I'm on the fence about virtual sims. On one hand SIM cards are redicuously huge. As someone who used to fix phones for a living I can assure you the sim card slot on the iPhone 4 (which uses microsims) takes up 1/3 of the space on the iPhone motherboard. Don't believe me? Here you go. Considering SIM cards can easily be emulated on software, or built into a secure holding area in the SoC (something like Trusted Platform Module) there is no need for such large sim cards.
There is no technical reason that virtual sims can't be swapped, on the contrary they're easier to swap since they can be updated with software. Imagine you go on vacation to a new country, you can pick a network, enter your credit card number and boom you have service.
On the other hand the problem is that carrier would push back on such freedoms for sure, which would make network switching impossible unless you bought a factory unlocked phone most likely because this would mean instead of using a well defined standard for sim swapping you'd have to rely on someone hacking each manufacturers particular sim storage system.

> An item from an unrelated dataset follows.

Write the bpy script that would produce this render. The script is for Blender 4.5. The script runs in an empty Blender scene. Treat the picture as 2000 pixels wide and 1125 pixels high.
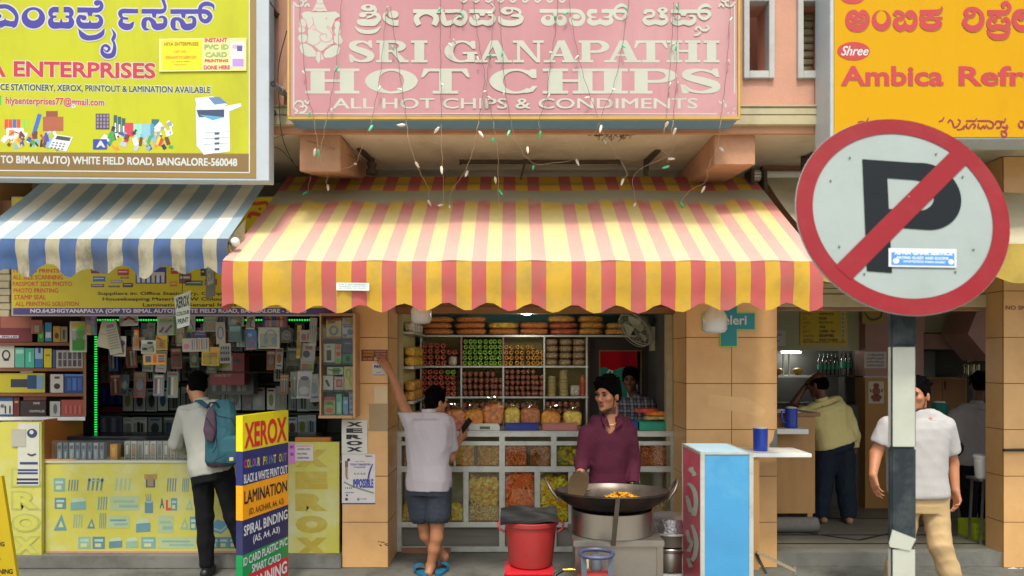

Furthermore, swapping an account between phones would also be difficult unless the standard included a way to retrieve your secret key (what you sim card actually holds) and transfer it via some software interface, however I can't see this happening easily since simcard are designed so the secret key never actually leaves the card.
All in all I think software simcards are actually a great idea if we can get around some of the lock-in / freedom issues they're going to have.